So valuable were his services that the king conferred on him the magnificent title of “Restaurateur du royaume et de la couronne de France,” and added the fleurs-de-lis to his arms. Soldiers received knighthood from his hands as if he were a king. When he died, he was buried at St. Denis among the kings of France with all the honors of royalty—a supreme honor, of which there are only two other instances in French history—Du Guesclin and Turenne.
The feudal castle of Barbazan is on a steep hill a few miles southeast of Tarbes. The Roman inscriptions found there show it to be of extreme antiquity. On the summit of the hill is the chapel of Notre Dame de Piétat, built by Anne de Bourbon, Lord of Barbazan, to receive a miraculous Madonna that had long been an object of veneration to the people around. He founded two weekly Masses here, one in honor of the holy name of God, and the other of the Virgin, and he bequeathed lands for the support of the chapel, which is still a pious resort for pilgrims.
The Cathedral of Tarbes is built on the ruins of the ancient fortress of Bigorre, which gave its name to the surrounding province. The bishops have an important place in the annals of the country. Under the Merovingian race of kings they held the rank of princes, and were the peers of the proudest barons in the land. We find several saints in the list—S. Justin, S. Faustus, and S. Landeol, whose venerable forms look down from the windows of the chancel in the cathedral. Gregory of Tours mentions S. Justin, and speaks of a lily on his tomb that bloomed every year on the day of his martyrdom.

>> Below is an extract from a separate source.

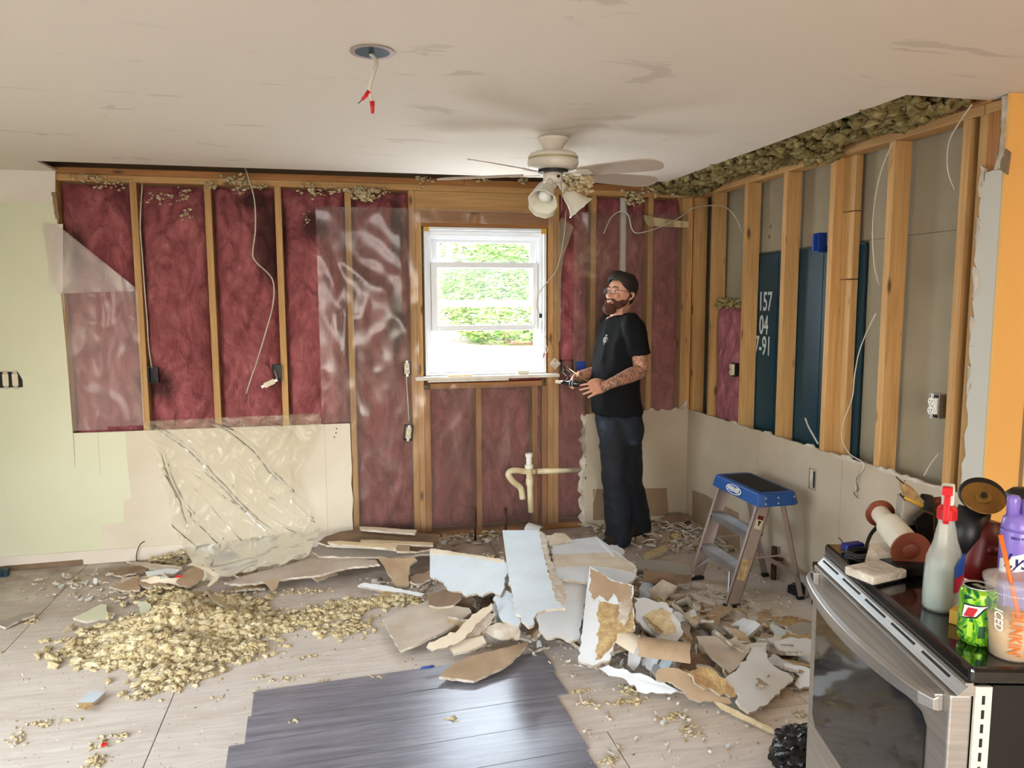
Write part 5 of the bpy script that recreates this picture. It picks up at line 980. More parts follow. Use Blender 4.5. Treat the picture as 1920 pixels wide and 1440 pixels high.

Bernard II., a bishop of Tarbes in the year 1009, merits the admiration of posterity for his efforts to relieve his flock during a terrible famine of three years, in which people devoured one another to such an extent that a law was made condemning those who ate human flesh to be burned alive. The holy bishop, like S. Exuperius of Toulouse, sold all the vessels and ornaments of the church, and gave all he possessed, to alleviate the wants of his people.
His successor stayed a civil war that broke out, to add to the distress of the country, by assembling the chief lords of the land and conjuring them not to add fire and pillage to the horrors of famine, but rather seek to disarm the vengeance of heaven by their prayers. He established the Truce of God in his diocese, and had the happiness of seeing peace and abundance restored to the land. These old bishops seemed to have some correct notions of their obligations, though they did live in the darkest of the Middle Ages!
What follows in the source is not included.